C’est l’année précédente qu’en passant par Carhaix, Yves Ropars avait assisté à une réunion d’explication de la Bible dirigée par un évangéliste de Trémel, Georges Le Touche. Bouleversé au plus profond de lui par le message de l’évangile, il avait accepté une Bible. Il l’avait soigneusement étudiée, partageant autour de lui avec zèle et conviction la découverte qu’il avait faite. 

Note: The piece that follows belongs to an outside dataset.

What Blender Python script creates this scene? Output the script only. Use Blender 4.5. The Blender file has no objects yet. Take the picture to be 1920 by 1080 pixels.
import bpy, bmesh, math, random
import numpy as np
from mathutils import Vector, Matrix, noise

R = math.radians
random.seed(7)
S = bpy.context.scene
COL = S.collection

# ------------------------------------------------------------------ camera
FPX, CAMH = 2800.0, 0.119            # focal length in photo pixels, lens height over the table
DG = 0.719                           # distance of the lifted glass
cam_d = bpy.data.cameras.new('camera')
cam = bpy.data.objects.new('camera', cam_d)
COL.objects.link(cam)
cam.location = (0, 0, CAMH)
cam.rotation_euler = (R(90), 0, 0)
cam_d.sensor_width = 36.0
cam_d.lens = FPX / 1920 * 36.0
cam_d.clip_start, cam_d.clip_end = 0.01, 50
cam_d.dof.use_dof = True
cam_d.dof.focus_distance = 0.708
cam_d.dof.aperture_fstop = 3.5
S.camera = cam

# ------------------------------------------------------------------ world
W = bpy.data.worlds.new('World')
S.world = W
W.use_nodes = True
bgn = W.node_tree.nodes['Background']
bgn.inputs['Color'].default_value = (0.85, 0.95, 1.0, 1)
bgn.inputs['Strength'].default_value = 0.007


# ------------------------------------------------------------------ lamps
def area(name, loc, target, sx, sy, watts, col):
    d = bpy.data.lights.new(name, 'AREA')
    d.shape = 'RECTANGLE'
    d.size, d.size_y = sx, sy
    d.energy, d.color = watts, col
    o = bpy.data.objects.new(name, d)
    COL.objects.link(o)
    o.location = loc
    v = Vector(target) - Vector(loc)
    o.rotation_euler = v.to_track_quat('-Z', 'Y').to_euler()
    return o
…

Le meunier devient instituteur

Il fut sollicité par ses amis pour lire et expliquer cette Bible que le pasteur de Trémel, avait traduite en breton, ce qui lui avait valu d’être reçu à l’élysée le 6 décembre 1889, pour en remettre un exemplaire en main propre au président de la république Sadi Carnot. Les amis d’Yves Ropars auraient aimé pouvoir lire eux-mêmes la Bible, mais leur manque d’instruction était un obstacle. Qu’à cela ne tienne, Yves Ropars se fait instituteur!

Voici ce qu’écrivait le pasteur de Trémel à son sujet en avril 1892: “Bon nombre de ses voisins le supplient de leur apprendre à lire le breton, puisque le plus beau livre de la terre est maintenant en leur langue. Je lui ai envoyé 100 alphabets bretons, et il est maintenant à l’œuvre, apprenant leurs lettres à des personnes âgées pour qu’elles puissent elles-mêmes lire les choses admirables qu’elles entendent”. 

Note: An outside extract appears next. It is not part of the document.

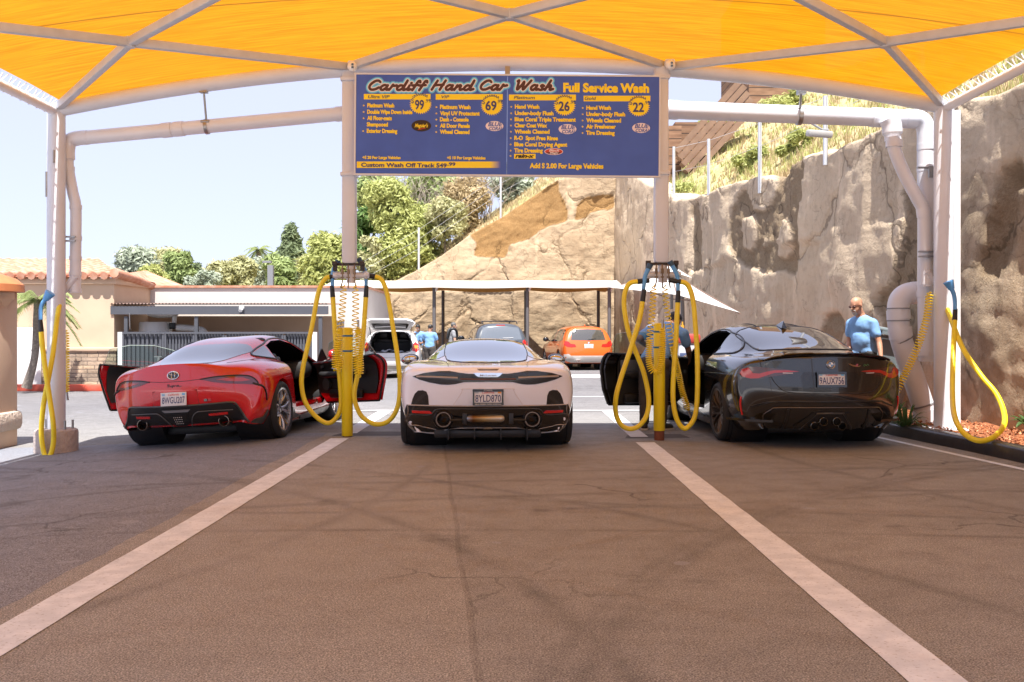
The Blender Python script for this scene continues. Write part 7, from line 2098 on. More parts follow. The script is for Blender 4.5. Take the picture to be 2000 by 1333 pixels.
# ------------------------------------------------------------------ parked cars at the back
def hatch_rings(Wd, ro, L, H, belt, tuck=.55):
 h = Wd / 2
 fy = L - ro
 def low(k=1.0, dz=0): return [(h * .84 * k, .24), (h * .95 * k, .32), (h * 1.0 * k, .52), (h * 1.0 * k, .74), (h * .97 * k, belt - .10)]
 rr = h * .70
 return [
  ring(-ro, low(.97), [(h * .92, belt), (h * .82, belt + (H - belt) * .45), (rr * .96, H - .13), (rr * .5, H - .07), (0, H - .06)], [.20, .18, .16, .16, .14, .10, .16, .26, .24, .23]),
  ring(-ro + .42, low(), [(h * .95, belt + .01), (h * .87, belt + (H - belt) * .45), (rr, H - .08), (rr * .5, H - .025), (0, H - .02)]),
  ring(.3, low(), [(h * .95, belt), (h * .89, belt + (H - belt) * .42), (rr * 1.02, H - .05), (rr * .5, H - .005), (0, H)]),
  ring(1.0, low(.985), [(h * .95, belt - .01), (h * .89, belt + (H - belt) * .40), (rr * 1.03, H - .05), (rr * .5, H), (0, H + .005)]),
  ring(1.6, low(.985), [(h * .94, belt - .02), (h * .90, belt + (H - belt) * .34), (rr * 1.05, H - .12), (rr * .52, H - .07), (0, H - .06)]),
  ring(2.15, low(.99), [(h * .92, belt - .03), (h * .88, belt + .03), (rr * 1.12, belt + .18), (rr * .6, belt + .22), (0, belt + .23)]),
  ring(2.55, low(1.0), [(h * .92, belt - .06), (h * .82, belt - .02), (rr * .8, belt + .0), (rr * .4, belt + .02), (0, belt + .025)]),
  ring(fy - .35, low(.96), [(h * .85, belt - .14), (h * .72, belt - .12), (h * .52, belt - .11), (h * .26, belt - .10), (0, belt - .10)]),
  ring(fy, [(h * .64, .24), (h * .74, .32), (h * .80, .5), (h * .78, .62), (h * .72, belt - .30)], [(h * .60, belt - .27), (h * .46, belt - .26), (h * .32, belt - .25), (h * .16, belt - .25), (0, belt - .25)])]
def hatch_car(label, loc, yaw, paint, Wd, ro, L, H, belt, wb, rw, cut_rear=None, rim=None, name='hatchback', cat='car'):
 c = Car(name, label, loc, yaw, paint, cat=cat, group='cars parked at the back of the lot')
 rs = hatch_rings(Wd, ro, L, H, belt)
 h = Wd / 2
 cx = [h * .88, h * .66, h * .44, h * .22, 0]
 rear = cap(rs[0], [[.0] * 5] * 4, [.78, .52, .34, .24], [cx] * 4)
 rear = [[(cx[q], -ro + dy + .05 * (cx[q] / h) ** 2, z) for q in range(5)] for dy, z in ((.0, .78), (-.05, .54), (-.02, .34), (.12, .24))]
 c.cage(rs, rear, cap(rs[-1], [.06, .08, .05, -.05], [.58, .46, .30, .22]), level=3)
 c.arches([(0, rw, rw + .045), (wb, rw, rw + .045)])
 if cut_rear: c.cut(cut_rear, 'rear')
 lining(c, .04)
 c.finish()
 for x, y in ((h * .985, 0), (-h * .985, 0), (h * .97, wb), (-h * .97, wb)):
  c.wheel(x, y, rw, .22, rw * .68, 5, rim or M_silver, 'double')
 b0 = belt + .03
 for side in ('left', 'right'):
  c.panel('side_window', [(-ro + .42, b0 + .04), (-.05, b0), (-.05, H - .13), (-ro + .55, H - .17)], side, M_glass, cell=.08)
  c.panel('side_window', [(.0, b0), (.85, b0 - .01), (.85, H - .11), (.0, H - .12)], side, M_glass, cell=.08)
  c.panel('side_window', [(.92, b0 - .01), (2.0, b0 - .02), (1.62, H - .20), (1.3, H - .12), (.92, H - .11)], side, M_glass, cell=.08)
  sx = 1 if side == 'right' else -1
  MB().sphere((sx * (h + .10), 1.75, belt + .08), .11, sc=(1, .55, .75)).build('door_mirror', M_blackg, c.t, 180, world=False)
  MB().cyl((sx * (h - .05), 1.77, belt + .03), (sx * (h + .05), 1.75, belt + .06), .022, seg=8).build('mirror_arm', M_black, c.t, 60, world=False)
  c.bead('door_handle', [(.10, belt - .10), (.28, belt - .10)], side, paint, r=.016, off=.015, both=False, smooth=0)
  c.bead('panel_gap', [(-.02, belt + .02), (-.02, .60)], side, M_gap, r=.004, off=0, both=False, smooth=0)
  c.bead('panel_gap', [(.90, belt + .0), (.92, .34)], side, M_gap, r=.004, off=0, both=False, smooth=0)
 c.panel('windscreen', [(-h * .62, 1.72), (-h * .78, 2.2), (0, 2.3), (h * .78, 2.2), (h * .62, 1.72), (0, 1.75)], 'top', M_glass, cell=.1)
 MB().box((0, 1.2, .25), (Wd * .72, L * .72, .08), bev=.03).build('underbody', M_black, c.t, 30, world=False)
 return c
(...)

Bientôt une petite chapelle fut construite à Conval “grâce au courage et à l’énergie de notre frère Ropars qui, ainsi que ceux qui l’aident, ont travaillé jour et nuit à cette excellente construction”. Elle fut inaugurée le 27 septembre 1892, et on peut noter que celle-ci existe encore aujourd’hui! Conval est devenu une étape pour les colporteurs et évangélistes qui sillonnaient la région, à pied ou avec les voitures bibliques: MM. Le Touche, Omnès, David, Masson… De même, le pasteur de Trémel, couramment appelé «le père Coat» (un petit-fils du fabuliste breton Guillaume Ricou), venait chaque année avec les soutiens et admirateurs de la mission. Il y avait tout un circuit de visite des foyers évangéliques du Centre Bretagne: Callac, Carhaix, Poullaouën, La Feuillée, Huelgoat. Conval fut une halte supplémentaire pour ces visiteurs venus des quatre coins de la France et de l’étranger. Il est vrai que la Mission évangélique Bretonne de Trémel était particulièrement dynamique puisqu’elle rayonnait jusqu’à Brest, les Iles anglo-normandes, et même Le Havre! 

Un double mariage avec 800 convives

Le directeur de la Mission Évangélique Bretonne de Trémel avait fait à Conval une expérience qui aurait pu lui être fatale!

Une réunion devait se tenir un soir dans la commune de Plouyé, mais il fallait traverser l’Aulne toute proche. C’est dans une charette tirée par un cheval que le cours d’eau fut traversé. Pour l’aller, vers 19h30, tout se passa bien: le cheval, tantôt nageant, tantôt marchant sur le fond de la rivière, traversa sans problème le cours d’eau.

Mais au retour, deux heures plus tard, ce fut une autre histoire. C’est encore le pasteur de Trémel qui la raconte:

“L’eau avait grossi, et arrivé au milieu de la rivière, notre pauvre «moteur» était entraîné par le courant et nous à sa suite, bien entendu. Notre ami comprit notre situation. D’un bond il s’élança de la charrette sur le cheval, on vira ce «bateau» d’un nouveau genre et, grâce à Dieu nous atteignîmes sains et saufs l’autre rive”. Le meunier entreprit alors de construire une passerelle pour franchir la rivière. Yves Ropars et la congrégation du moulin de Conval firent l’objet d’une large publicité bien plus tard, quand eut lieu, le 29 septembre 1910, le mariage de deux de ses enfants. Toutes les paroisses de la région reçurent des instructions de l’évêque. Il interdisait formellement toute participation à un quelconque office protestant, et particulièrement à cette noce!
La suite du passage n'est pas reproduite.